Пред рыцарем блестит водами
Ручей прозрачнее стекла,
Природа милыми цветами
Тенистый берег убрала
И обсадила древесами…»[656].

В одном из своих знаменитых «признаний в любви» к Италии Пушкин набросал целый перечень дорогих для него достопримечательностей, который и сегодня мог бы составить основу для любого путеводителя по этой стране:

Кто знает край, где небо блещет
Неизъяснимой синевой,
Где море теплою волной
Вокруг развалин тихо плещет;
Где вечный лавр и кипарис
На воле гордо разрослись;
Где пел Торквато величавый;
Где и теперь во мгле ночной
Адриатической волной
Повторены его октавы;
Где Рафаэль живописал;
Где в наши дни резец Кановы
Послушный мрамор оживлял,
И Байрон, мученик суровый,
Страдал, любил и проклинал?[657] (1828; III,96)

В этом отрывке отразилось пушкинское видение страны, о которой он многое знал и к которой не раз обращался в поэтических грезах.
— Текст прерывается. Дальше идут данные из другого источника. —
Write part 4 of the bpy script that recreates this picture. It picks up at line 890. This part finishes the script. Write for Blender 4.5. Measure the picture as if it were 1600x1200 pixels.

В то же время здесь сфокусировано общее идеальное представление образованных русских об Италии, ее природных красотах и великой культуре, существовавшее в начале ХIХ века. Пушкин называет и один из своих главных источников этого представления: поэзия Байрона, проникнутая восхищением перед итальянским классическим искусством.